In the same meeting of the ruling party on Wednesday,the outgoing prime minister Ali Mohammed Mujawar, will be elected as a secretary general of the ruling party instead of the current one, Mr Hadi, according to senior officials who are participate in the meeting.
THE SITUATION ON THE GROUND
The opposition armed tribesmen and government troops started Tuesday December 6 to withdraw from the city of Taiz after four days of fierce fighting in which dozens were killed and injured from both sides.
The ministry of interior said Tuesday in an official statement that 110 defected soldiers and officers were arrested in the city of Taiz including their commander Sadek Sarhan.
Earlier this year, the defected general Ali Mohsen, sent the military commander Sarhan to fight against government troops in the city of Taiz.
The arrest of Sarhan and his soldiers came after attempts from western diplomats in Sanaa to convince general Muhsen to bring Sarhan back to Sanaa.
Yemenis and western monitors are now in the central southern city of Taiz to see who violate the agreements and kill civilians.
In Saada, the north of the north, more than 30 people were killed and dozens others injured in fierce fighting between Al Houthi Shiite followers and the Sunni Salafi group based in the same province of Saada over the last two weeks.
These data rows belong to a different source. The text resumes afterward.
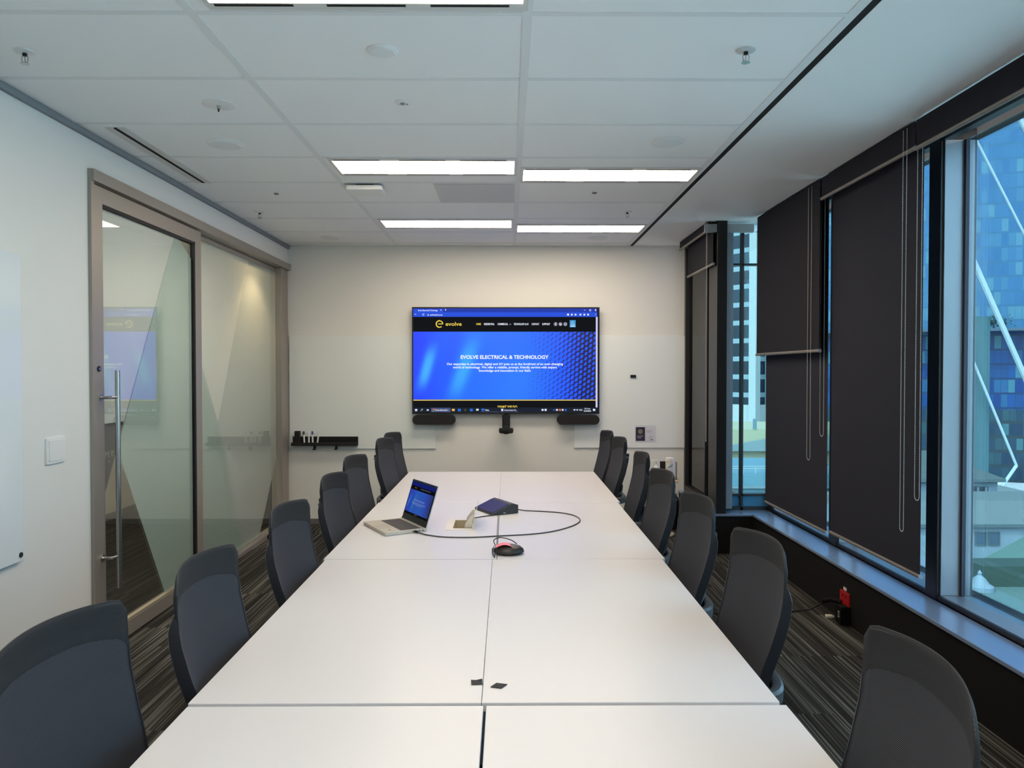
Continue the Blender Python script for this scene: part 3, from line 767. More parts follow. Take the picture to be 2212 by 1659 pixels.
m_ = MB(); put(m_, 'evolve', 962.7, 704.4, 34.5, 8.2, .0006)
c0 = (sx_(949.6), sz_(700.7)); pts = [(c0[0]+.0325*math.cos(a), YS-.0014, c0[1]+.0325*math.sin(a)) for a in [PI*2*(k/40)*.86+.02 for k in range(41)]]
def ribbon(mb, pts, w):
    n = len(pts); vs = []
    for i, p in enumerate(pts):
        a = Vector(pts[max(0, i-1)]); b_ = Vector(pts[min(n-1, i+1)]); d_ = (b_-a).normalized(); nn_ = Vector((-d_.z, 0, d_.x))*w
        vs += [Vector(p)+nn_, Vector(p)-nn_]
    mb.add(vs, [(2*i, 2*i+1, 2*i+3, 2*i+2) for i in range(n-1)]); return mb
ribbon(m_, pts, .0048); ribbon(m_, [(c0[0]-.014, YS-.0014, c0[1]+.001), (c0[0]+.034, YS-.0014, c0[1]+.001)], .0042)
for k in range(12, 36, 3):
    a = PI*2*(k/40)*.86; ribbon(m_, [(c0[0]+.034*math.cos(a), YS-.0014, c0[1]+.034*math.sin(a)), (c0[0]+.041*math.cos(a), YS-.0014, c0[1]+.041*math.sin(a))], .003)
m_.build('page_logo', YE, tv)
m_ = MB(); put(m_, 'HOME', 1028.7, 702.7, 10, 4.0, .0006); m_.build('menu_home', YE, tv)
m_ = MB()
for s, x0, w_ in (('RESIDENTIAL', 1045.5, 22.5), ('COMMERCIAL', 1074.8, 22.5), ('TECHNOLOGY & AV', 1109.7, 32), ('CONTACT', 1148.3, 16.3), ('SUPPORT', 1171, 17)): put(m_, s, x0, 702.7, w_, 4.0, .0006)
ribbon(m_, [(sx_(1100.5), YS-.0014, sz_(700.5)), (sx_(1102), YS-.0014, sz_(702)), (sx_(1103.5), YS-.0014, sz_(700.5))], .0016)
put(m_, 'Evolve Electrical & Technology', 903.5, 672.8, 42, 3.2, .0003); put(m_, '×', 951.5, 673, 2.4, 5); put(m_, '+', 961, 673, 3.2, 6, .0004)
put(m_, 'evolvetech.co.nz', 929, 682.3, 27, 3.2, .0004)
ribbon(m_, [(sx_(899.5), YS-.0014, sz_(680)), (sx_(896), YS-.0014, sz_(680)), (sx_(897.6), YS-.0014, sz_(678.4))], .0014)
ribbon(m_, [(sx_(914.8)+.008*math.cos(a/10), YS-.0014, sz_(680.2)+.009*math.sin(a/10)) for a in range(0, 58, 3)], .0016)
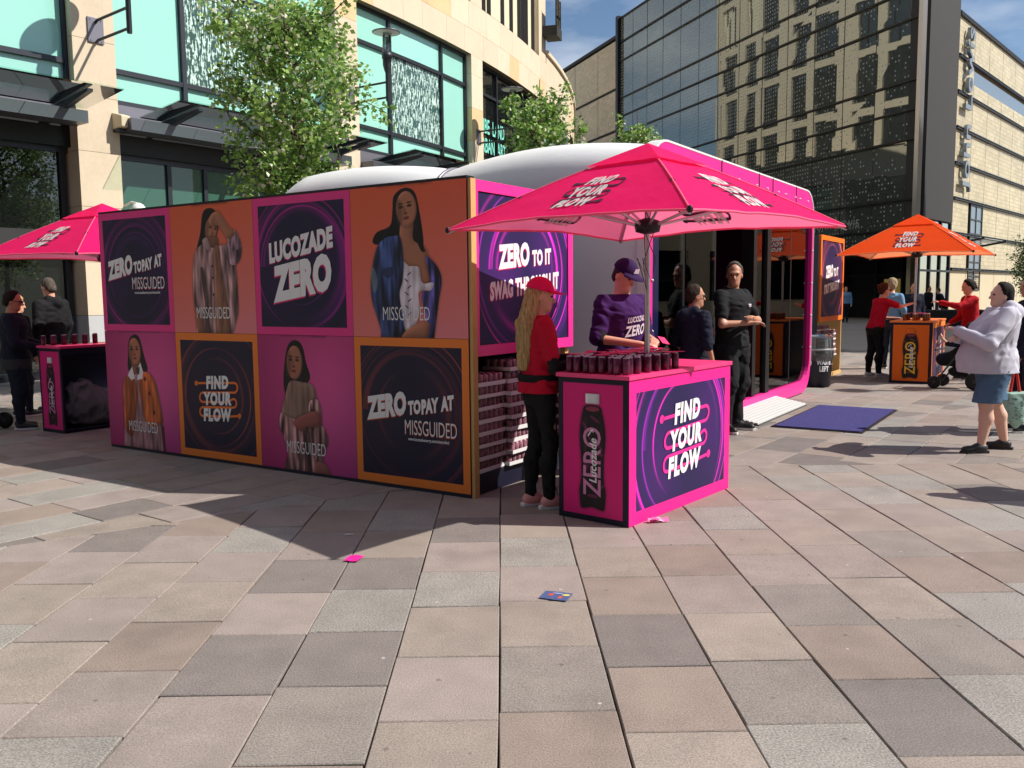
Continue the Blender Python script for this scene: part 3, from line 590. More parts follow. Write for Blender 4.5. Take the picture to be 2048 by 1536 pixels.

The top leader of Shiite,Abdul Malik Al Houthi,vowed in a speech delivered on Tuesday December 6, 2011, on the annual Shiite occasion of Ashura, he vowed to continue fighting against what he called the "American and Israeli conspiracy".
Al Hourhi refused the GCC initiative to solve the Yemeni political crisis saying it was made by the American Ambassodor in Sanaa.
In a phone interview with the spokesman of the Salafi group in Saada, Abu Ismail, who said Al Houthi is exploiting the absence of the government in Saada and launch sectarian war against the Sunnis.
Abu Ismail told the Weekly that two American, one French, one Russian, one Malaysian and two Indonesian Salafi students in Dammaj Salafi school in Saada were killed in the ongoing battles between the Al Houthi Shiite fighters and Sunni Salafi fighters.
Al Hourhi fighters imposed a siege on about 15,000 people including about 6,000 students of the Salafi school in Dammag area about 50 days ago.
Moreover, Al Qaeda in Lawdar in the southern province of Abyan, assassinated this week, the most active tribal leader in Lawdar, Tafik Al Junaidi who formed popular anti-Qaeda committees in the Al Qaeda-stricken areas in the south.
And militants of the Islamist opposition party, Islah , (brotherhood) assassinated a senior ruling party official who was the deputy governor of Dhammar province, Abdul Kareem Thafan, while he was getting out from his office on Saturday December 3, 2011.
Two of Thafan's bodyguards were also killed in the operation which sparked a lot of anger and fear of more similar and retaliatory acts.